Currently, the new random MAC on each boot really sucks because it means a new dhcp lease every boot and then a different IP.

It would be possible to solve this entirely in userspace because udev can rename the interface and Nicolas proposed using the SD card unique ID, available at "cat /sys/bus/mmc/devices/mmc0*/serial" as the LSBs of a randomized MAC so it is consistent on each boot, something that is best done in a udev or initscript. If the udev magic can be sent to udev upstream so all distros can do it, that would be pretty OK since it can provide a good spread of MAC addresses that don't change per boot.
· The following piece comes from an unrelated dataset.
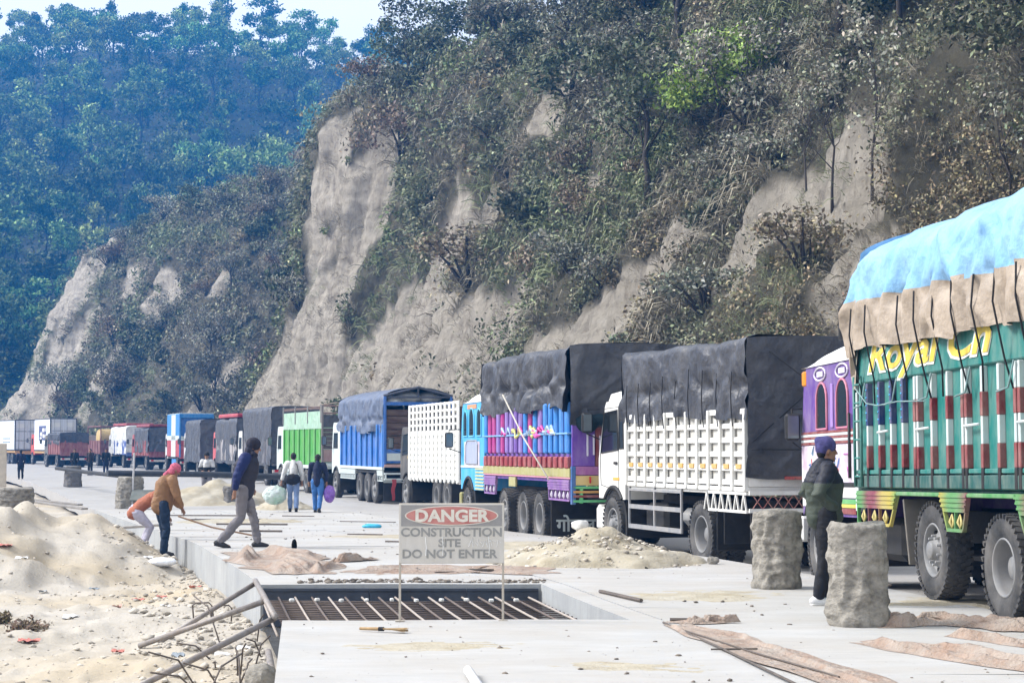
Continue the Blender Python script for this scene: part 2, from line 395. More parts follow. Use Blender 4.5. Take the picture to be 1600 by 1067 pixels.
_Z = ground_h(_X, _Y); _w = len(_ra); _q = np.arange(len(_rows) * _w).reshape(len(_rows), _w)
def gridfaces(q): return np.stack([q[:-1, :-1], q[:-1, 1:], q[1:, 1:], q[1:, :-1]], -1).reshape(-1, 4)
def dirt_mat():
    m = mat('dry_dirt', (.41, .365, .295), .95, .24, .9, bump=.5, bscale=22, dirt=.7, dcol=(.41, .39, .36), dscale=.45)
    n = m.node_tree.nodes; l = m.node_tree.links; b = n['Principled BSDF']; tc = n['Texture Coordinate']; src = b.inputs['Base Color'].links[0].from_socket
    a = n.new('ShaderNodeTexNoise'); a.inputs['Scale'].default_value = .28; a.inputs['Detail'].default_value = 5; l.new(tc.outputs['Object'], a.inputs['Vector'])
    mr = n.new('ShaderNodeMapRange'); mr.inputs[1].default_value = .46; mr.inputs[2].default_value = .64; mr.inputs[4].default_value = .7; l.new(a.outputs[0], mr.inputs[0])
    mx = n.new('ShaderNodeMix'); mx.data_type = 'RGBA'; mx.inputs[7].default_value = (.40, .325, .215, 1); l.new(mr.outputs[0], mx.inputs[0]); l.new(src, mx.inputs[6])
    a2 = n.new('ShaderNodeTexNoise'); a2.inputs['Scale'].default_value = 7; a2.inputs['Detail'].default_value = 8; a2.inputs['Roughness'].default_value = .75; l.new(tc.outputs['Object'], a2.inputs['Vector'])
    m4 = n.new('ShaderNodeMapRange'); m4.inputs[1].default_value = .56; m4.inputs[2].default_value = .72; m4.inputs[4].default_value = .6; l.new(a2.outputs[0], m4.inputs[0])
    m5 = n.new('ShaderNodeMix'); m5.data_type = 'RGBA'; m5.inputs[7].default_value = (.20, .17, .135, 1); l.new(m4.outputs[0], m5.inputs[0]); l.new(mx.outputs[2], m5.inputs[6])
    l.new(m5.outputs[2], b.inputs['Base Color']); return m
M['dirt'] = dirt_mat()
GROUND = link(bpy.data.objects.new('ground', np_mesh('ground', np.stack([_X, _Y, _Z], -1).reshape(-1, 3), gridfaces(_q), M['dirt'], True)))
tag(GROUND, None, None, None, 'structure')
def GZ(x, y): return float(ground_h(np.array([x]), np.array([y]))[0])

# ------------------------------------------------------------ cliff side
NRM = np.array([.963, .27])
# station: (Y of foot, [(offset away from the road, height) x 7])
_PROF = [
 (2,   [(0, 0), (3.5, 4), (8, 10), (14, 18), (24, 27), (40, 40), (70, 56)]),
 (40,  [(0, 0), (3.5, 4), (8, 10), (13, 18), (24, 28), (40, 40), (70, 56)]),
 (62,  [(0, 0), (4.0, 5), (8, 12), (13, 20), (22, 29), (38, 38), (70, 52)]),
 (84,  [(0, 0), (4.5, 6), (8, 13), (13, 22), (20, 29), (34, 35), (70, 45)]),
 (104, [(0, 0), (5.0, 6), (9, 14), (12, 22), (16, 27), (30, 31.5), (70, 37)]),
 (124, [(0, 0), (4.5, 6), (8, 13.5), (9.3, 24.5), (12, 28), (28, 30.5), (70, 34)]),
 (138, [(-.5, 0), (2.8, 7), (5.0, 14), (6.0, 24.5), (9.5, 27.6), (22, 30.5), (70, 33)]),
 (146, [(.5, 0), (3.6, 7), (6.5, 14), (7.6, 25), (10.5, 28.3), (24, 30), (70, 32)]),
 (158, [(4, 0), (10, 6), (17, 13), (24, 20), (31, 28.5), (44, 33.5), (80, 38)]),
 (172, [(5, 0), (10, 6), (16, 12), (21, 20.5), (28, 29.5), (42, 35), (80, 39)]),
 (196, [(3, 0), (6, 7), (10, 15), (14.5, 23), (22, 31), (38, 37.5), (80, 41)]),
 (222, [(1, 0), (4, 8), (7, 16), (11, 24.5), (19, 31), (36, 37), (80, 40)]),
 (240, [(-4.5, 0), (0, 9), (4.5, 18.5), (8.5, 26.5), (17, 31), (34, 35), (80, 37)]),
 (252, [(4, 0), (12, 8), (20, 15), (27, 20), (36, 25), (50, 29), (90, 32)]),
 (285, [(12, 0), (24, 5), (36, 9), (48, 13), (60, 16), (76, 18), (110, 22)]),
 (320, [(14, 0), (26, 3), (38, 6), (50, 9), (62, 12), (80, 14), (110, 16)]),
]
_py = np.array([p[0] for p in _PROF], float); _po = np.array([[a for a, b in p[1]] for p in _PROF]); _pz = np.array([[b for a, b in p[1]] for p in _PROF])
def _smooth_interp(y, tab):
    i = np.clip(np.searchsorted(_py, y) - 1, 0, len(_py) - 2); t = np.clip((y - _py[i]) / (_py[i + 1] - _py[i]), 0, 1); t = t * t * (3 - 2 * t)
    return tab[i] * (1 - t)[:, None] + tab[i + 1] * t[:, None]
_KV = np.array([0, .14, .30, .48, .62, .80, 1.0])
def cliff_base(yy, vv):
    o = _smooth_interp(yy, _po); z = _smooth_interp(yy, _pz); ny, nv = len(yy), len(vv)
    OO = np.empty((ny, nv)); ZZ = np.empty((ny, nv))
    for j in range(ny): OO[j] = np.interp(vv, _KV, o[j]); ZZ[j] = np.interp(vv, _KV, z[j])
    k = np.array([.25, .5, .25])
    for A in (OO, ZZ):
        A[:, 1:-1] = .25 * A[:, :-2] + .5 * A[:, 1:-1] + .25 * A[:, 2:]; A[:, 1:-1] = .25 * A[:, :-2] + .5 * A[:, 1:-1] + .25 * A[:, 2:]
    fx = np.interp(yy, _FY, _FX)
    return np.stack([fx[:, None] + NRM[0] * OO, yy[:, None] + NRM[1] * OO, ZZ - .75], -1)
# bare clay: (foot Y, v, half-length along, half-length up, lean)
BARE = [(136, .41, 2.0, .10, 0), (129.5, .41, 2.2, .09, .6), (132, .27, 3.2, .08, 1.5), (123, .18, 8, .075, 3), (129, .15, 6, .07, 2), (115, .28, 3.6, .08, 2.5), (118, .21, 5, .06, 3), (99, .19, 5.5, .075, 4),
        (101, .13, 8, .06, 3), (75.5, .205, 1.9, .085, 5.6), (80, .14, 4, .05, 3), (62.5, .275, 3.6, .06, 2.4), (58.5, .275, 2.2, .03, 0), (55.5, .205, 1.6, .03, 0), (208, .37, 4.5, .035, 0), (195, .39, 2.2, .03, 0),
        (240, .24, 8.0, .32, 0), (229, .2, 2.5, .14, 1), (220, .42, 3, .04, 0), (140, .10, 2.6, .14, 1.5), (214, .18, 2.5, .1, 1), (101, .436, 3.4, .03, 0), (89, .31, 2.0, .05, 2), (185, .16, 2, .08, 2), (110, .10, 6, .06, 0), (125, .08, 9, .06, 2), (112, .16, 5, .07, 3), (136, .20, 2.5, .1, 1)]
def bare_mask(yf, v, p):
    m = np.zeros(np.shape(yf)); nz = .62 * fbm(p * np.array([.30, .30, .13]), 4)
    for (a, b, ry, rv, ln) in BARE:
        u = (yf - a - ln * (b - v) / rv) / ry; w = (v - b) / rv
        m = np.maximum(m, 1.38 - np.sqrt(u * u + w * w) + nz)
    return np.clip((m - .17) / .22, 0, 1)
_yy = np.concatenate([np.arange(4, 40, .7), np.arange(40, 165, .38), np.arange(165, 250, .7), np.arange(250, 320, 2.0)]); _vv = np.concatenate([np.linspace(0, .62, 190), np.linspace(.625, 1, 50)])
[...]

The two ways to approach this in kernel I can think of are 1) propose a new generic scheme for providing platform_data for independently probed / enumerated USB stuff along the lines of SPI / I2C; or 2) add support for kernel commandline tokens in usbnet.c allowing override of naming for devices found on specific bus paths, eg, usbnet.forceifname=usb,1-1.1:1.0,eth but it seems to me this may be less welcome for the USB people to hear upstream than the udev people in the userspace case.

Revision history for this message
Michael Pujos (pujos) wrote :

Could anyone make a working udev rule that renames usb0 to eth0 ?

Theorically this simple rule should work:

KERNEL=="usb0", NAME="eth0"

but it doesn't: eth0 does not exist and udev gives weird errors on boot:

Starting udev
udevd[69]: specified group 'video' unknown
udevd[69]: specified group 'floppy' unknown
udevd[69]: specified group 'cdrom' unknown
udevd[69]: specified group 'tape' unknown

[ 3433.191833] udev[70]: starting version 165
udevd-work[181]: open /dev/null failed: No such file or directory
udevd-work[182]: open /dev/null failed: No such file or directory
udevd-work[183]: open /dev/null failed: No such file or directory
udevd[70]: failed to create queue file: No space left on device

Is that even possible to rename usb0 in eth0 ?

Changed in linux-linaro:
assignee: Torez Smith (lnxtorez) → Andy Green (andy-openmoko)
assignee: Andy Green (andy-openmoko) → Andy Green (andysmithgreen)
Changed in linux-linaro:
assignee: Andy Green (andysmithgreen) → warmcat (andy-warmcat)
Revision history for this message
Tom Gall (tom-gall) wrote :

I believe this is fixed. Running the linaro-developer image from a snapshot dated April 22nd, it's eth0 on my Xm.

Revision history for this message
warmcat (andy-warmcat) wrote :

Right after a big battle a patch from Arnd Bergmann was accepted that turns all USB ethernets to eth%d and it's in mainline.